Sunday, 12 October 2014


Don't you just hate when real life gets in the way of book-related woolgathering?

And you thought you had problems.

Matthew Swift, urban sorcerer, fragrant vagrant (but he took his A-levels, so cut him some slack!), has been dead for two years. Generally, most people tend to stay that way, or at least come back with an insatiable craving for brains and sporting a few spots of decay here and there. However, when he comes back to life (of course he does, otherwise there'd be no story. Come on, keep up guys), he brings something else back with him: the electric blue angels. He is possessed by the spirits of all the words whispered into the phone lines, the echo of all things said and feelings unanswered, brought to life by hundreds of years of humans pouring themselves into the wires. On top of his already impressive (if sloppy) urban sorcery, the power of a million immortal angels bubbling around in his blood makes him something of a formidable force, despite the lingering smell of garbage and sewer that follows him around. No seriously, he has Sebastian St.

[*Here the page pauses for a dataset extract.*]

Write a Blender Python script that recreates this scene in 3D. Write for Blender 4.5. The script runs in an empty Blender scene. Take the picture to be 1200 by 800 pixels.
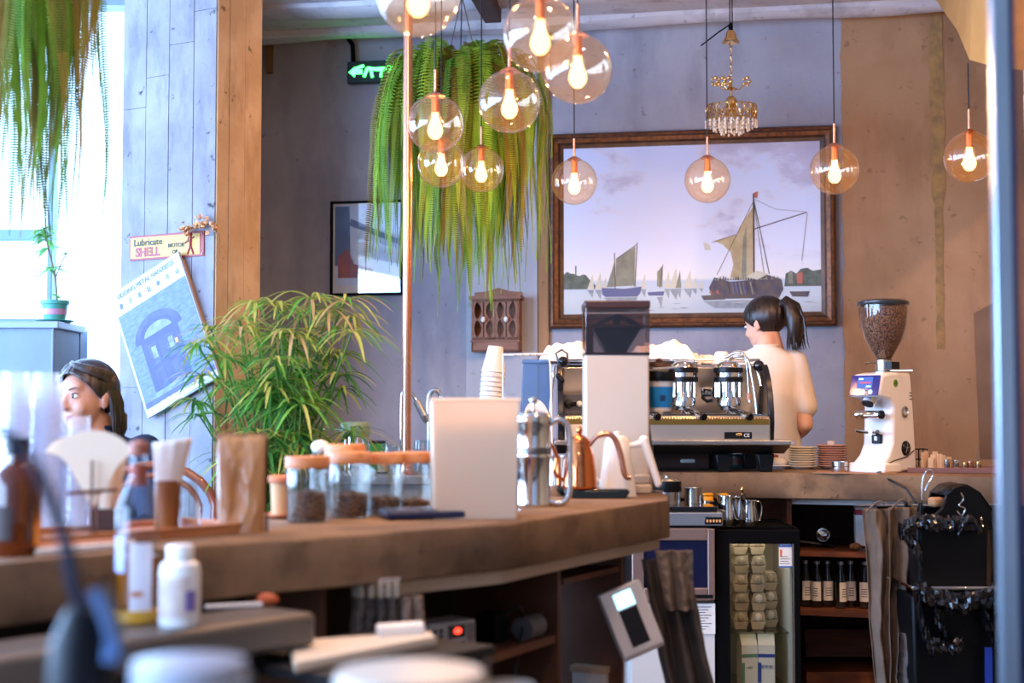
import bpy, bmesh, math, random
from mathutils import Vector, Matrix, noise
random.seed(7)
R = math.radians; PI = math.pi
C = bpy.context.scene.collection
F = 1200*50/36.0
CAMZ = 1.21
TILT = math.atan(80/F)
ZC = 0.95
CEIL = 3.35

# ---------------------------------------------------------------- placement
def ray(x, y):
    a = (x-600)/F; v = (400-y)/F
    return Vector((a, math.cos(TILT)-v*math.sin(TILT), math.sin(TILT)+v*math.cos(TILT)))
def at(x, y, D):
    d = ray(x, y); return Vector((0, 0, CAMZ)) + d*(D/d.y)
def onz(x, y, z=ZC):
    d = ray(x, y); return Vector((0, 0, CAMZ)) + d*((z-CAMZ)/d.z)
def K(px, D): return px*D/F
def onplane(x, y, p0, n):
    d = ray(x, y); o = Vector((0, 0, CAMZ)); t = (p0-o).dot(n)/d.dot(n); return o+d*t

# ---------------------------------------------------------------- materials
def lin(c):
    if isinstance(c, str):
        c = [int(c[i:i+2], 16)/255 for i in (0, 2, 4)]
    return tuple(((v+.055)/1.055)**2.4 if v > .04045 else v/12.92 for v in c[:3]) + (1,)
MATS = {}
def pm(name, col, rough=.5, metal=0, col2=None, scale=6, bump=0, bscale=40, spec=.5, trans=0, ior=1.45,
       emis=None, es=0, stretch=(1, 1, 1), lo=.35, hi=.65, coat=0, sss=0, detail=6, coords='Object', alpha=1):
    if name in MATS: return MATS[name]
    m = bpy.data.materials.new(name); m.use_nodes = True; nt = m.node_tree; b = nt.nodes['Principled BSDF']
    b.inputs['Base Color'].default_value = lin(col)
    b.inputs['Roughness'].default_value = rough; b.inputs['Metallic'].default_value = metal
    b.inputs['Specular IOR Level'].default_value = spec; b.inputs['Transmission Weight'].default_value = trans
    b.inputs['IOR'].default_value = ior; b.inputs['Coat Weight'].default_value = coat; b.inputs['Alpha'].default_value = alpha
    if sss: b.inputs['Subsurface Weight'].default_value = sss; b.inputs['Subsurface Scale'].default_value = .01
    if emis: b.inputs['Emission Color'].default_value = lin(emis); b.inputs['Emission Strength'].default_value = es
    tc = nt.nodes.new('ShaderNodeTexCoord'); mp = nt.nodes.new('ShaderNodeMapping'); mp.inputs['Scale'].default_value = stretch
    nt.links.new(tc.outputs[coords], mp.inputs[0])
    if col2:
        n = nt.nodes.new('ShaderNodeTexNoise'); n.inputs['Scale'].default_value = scale; n.inputs['Detail'].default_value = detail
        r = nt.nodes.new('ShaderNodeMapRange'); r.inputs[1].default_value = lo; r.inputs[2].default_value = hi
        x = nt.nodes.new('ShaderNodeMix'); x.data_type = 'RGBA'; x.inputs[6].default_value = lin(col); x.inputs[7].default_value = lin(col2)
        nt.links.new(mp.outputs[0], n.inputs[0]); nt.links.new(n.outputs[0], r.inputs[0]); nt.links.new(r.outputs[0], x.inputs[0])
        nt.links.new(x.outputs[2], b.inputs['Base Color'])
    if bump:
        n2 = nt.nodes.new('ShaderNodeTexNoise'); n2.inputs['Scale'].default_value = bscale; n2.inputs['Detail'].default_value = 5
        bp = nt.nodes.new('ShaderNodeBump'); bp.inputs['Strength'].default_value = bump; bp.inputs['Distance'].default_value = .01
        nt.links.new(mp.outputs[0], n2.inputs[0]); nt.links.new(n2.outputs[0], bp.inputs['Height']); nt.links.new(bp.outputs[0], b.inputs['Normal'])
    MATS[name] = m; return m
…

Cyr's track record of clothing destruction, but cares half as much.

Normally, having a million screaming voices of human empathy and suffering riding piggyback is kind of a lot to deal with, but on top of that Swift needs to deal being three years dead and waking into a world where it seems like everything is trying to kill him.

But you know, that's no excuse for bad hygiene.


The book was rapidly losing me -- Griffin's prose tends to wind in on itself in interesting but ultimately exhausting stream-of-consciousness styles -- until the scene where Swift and a woman named Oda are chased into the Underground. Swift is oddly insistent they properly swipe their Oysters into the turnstiles, despite the urgency of the situation and the small matter of their imminent demise. And here we witness one of the greatest scenes in the whole book.

Big scary monster Hunger, who killed Matthew once and yearns to do it again, tears into the tunnel after them and is repelled by an invisible force field -- all because Matthew Swift is invoking that most sacred of London Magics: no ticket, no entry.

And I was hooked.

The London which Griffin introduces us to is unapologetically filthy and ripe with the stenches of a million rotting garbage bags (as is Swift himself), bursting with the noises of screeching metal and clacking trains, and gusting with the smoke from a million exhaust pipes. It's the London you don't see in the postcards, the real urban landscape that is as much alive as anyone there. This is the magic of the city, which Matthew Swift taps into as easily as breathing.

It's been a really long time since magic in a story really amazed me. After J.K. Rowling hit the scene, most feats of fictional magic have just been flashes in the pan, and equally exciting. Griffin's urban magic the most inventive kind of wizardry I've read in ages, and the most exciting -- every time someone starts working magic, my metaphorical ears prick up because it's always something new. Who would have thought a Sudoku book and a trashy romance novel can serve as appropriate sacrifices to the spirits of commuters? Or that a guardian spirit of London would take the form of a dragon made of faded and forgotten street signs? 

Griffin's imagination is absolutely bursting with exciting new ways to look at the world around you, and this, if anything, is the core concept of the book. Griffin's villains are all men and women who see magic as something to be exploited for power and money. Except they've got a very limited view of it, as Swift soon shows them. Magic isn't life -- life is magic, if you only bothered to look at it.

A Madness of Angels is an exhilarating romp through the magical underbelly of London among the dregs, the bikers, the zealots, the vandals, the vermin, and the one man to bring them all together in an astounding conclusion, one electric blue-eyed Matthew Swift. 

Read if you don't mind magic that's far less squeaky clean than your average Hogwarts textbook or heroes who really need a bath.